5月1日に発売されたこの曲は、シングル・チャートで3位を記録、シュガー・ベイブ時代を含めて、初めてのヒットを彼にもたらすことになる。「僕の輝く未来 さあ回り始めて」と歌われるように、文字通り、山下達郎の未来はこのヒットで一気に変わるのである。その一つが、心置きなく創作活動に打ち込めたことだった。それまでのように、制作費が少なく、スタジオ代などを苦心して捻り出す心配がなくなった。とは言え、シングルとはヴァージョン違いの「ライド・オン・タイム」を含めて、そうやってレコーディングされたこのアルバムが、それまでの彼の音楽と趣を変えていたり、時代や流行におもねていたり、聴き手に媚びていたりしたかと言えば、そういうことはなかった。それどころか、彼の発言を借りれば、「近しい関係者からも地味だ」と指摘されたくらいだという。


そのあたりが、山下達郎たるところだったのかもしれない。ドラムスの青山純、ベースの伊藤広規のこの二人が、全編参加した初のアルバムでもあり(「おやすみ」だけは山下と難波弘之だけで完成)、リズムが生き生きと躍動していた。踊るためだけではない、誤解を恐れずに言えば、ディスコ・サウンドではない、ファンク・ビートが日本語と出会った、彼ならでのポップ・ミュージックがそこでは試みられていた。もちろん、「My Sugar Babe」のように、しっとりとしたソウル・バラードも、ぼくは、大好きだった。

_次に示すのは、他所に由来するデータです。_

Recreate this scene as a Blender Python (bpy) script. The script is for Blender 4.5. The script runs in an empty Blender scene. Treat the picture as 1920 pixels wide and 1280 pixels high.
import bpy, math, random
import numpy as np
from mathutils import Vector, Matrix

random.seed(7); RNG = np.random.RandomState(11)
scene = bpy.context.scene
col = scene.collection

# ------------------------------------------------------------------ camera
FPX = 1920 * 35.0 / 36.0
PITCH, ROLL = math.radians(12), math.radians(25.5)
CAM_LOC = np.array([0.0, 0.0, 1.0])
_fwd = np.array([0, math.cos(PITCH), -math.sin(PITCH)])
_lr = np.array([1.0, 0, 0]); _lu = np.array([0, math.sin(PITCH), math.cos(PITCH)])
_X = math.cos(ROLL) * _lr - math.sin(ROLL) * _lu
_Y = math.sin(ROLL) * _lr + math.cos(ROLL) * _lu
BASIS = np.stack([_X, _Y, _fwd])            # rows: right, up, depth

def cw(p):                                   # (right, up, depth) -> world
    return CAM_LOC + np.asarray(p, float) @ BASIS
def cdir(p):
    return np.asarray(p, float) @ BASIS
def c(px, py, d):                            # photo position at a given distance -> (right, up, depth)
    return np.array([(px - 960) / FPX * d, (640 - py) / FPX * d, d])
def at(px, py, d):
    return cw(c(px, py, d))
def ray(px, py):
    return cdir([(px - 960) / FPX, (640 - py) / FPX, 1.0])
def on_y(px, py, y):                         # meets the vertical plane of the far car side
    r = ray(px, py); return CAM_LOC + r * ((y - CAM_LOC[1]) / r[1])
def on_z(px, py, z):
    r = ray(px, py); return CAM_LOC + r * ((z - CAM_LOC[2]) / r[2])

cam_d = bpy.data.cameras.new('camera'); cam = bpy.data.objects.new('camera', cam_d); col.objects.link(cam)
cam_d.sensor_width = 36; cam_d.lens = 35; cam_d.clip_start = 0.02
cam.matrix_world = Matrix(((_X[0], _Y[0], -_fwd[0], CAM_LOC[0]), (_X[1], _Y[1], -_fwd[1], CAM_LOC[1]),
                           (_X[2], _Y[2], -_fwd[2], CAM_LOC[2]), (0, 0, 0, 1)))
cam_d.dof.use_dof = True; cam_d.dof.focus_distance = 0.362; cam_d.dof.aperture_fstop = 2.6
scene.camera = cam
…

竹内まりやとの結婚報道騒動で、メディアの乱暴な洗礼にあったのもこの年だが、思い起こせば、この80年から翌81年にかけての彼は、凄まじいほどにコンサート活動に没頭した。夏の葉山マリーナでは、大雨の中での伝説のライヴもあった。青山と伊藤の二人を含めて、ツアーとレコーディングをわけずに、志す音楽への絶対的な仲間を得たという思いが彼を一層音楽へと駆り立てたのではないだろうか。そして、その年の暮れには、念願でもあったドゥ・ワップのアルバム『オン・ザ・ストリート・コーナー』を発売するに至る。いろいろと慌ただしい季節だったが、自らを見失うことなく、むしろ足元を固めるように音楽と接した。そこがなによりも、彼らしかったと思う。「いい音しか残れない」というMCもまた、いまふり返ると示唆的だった。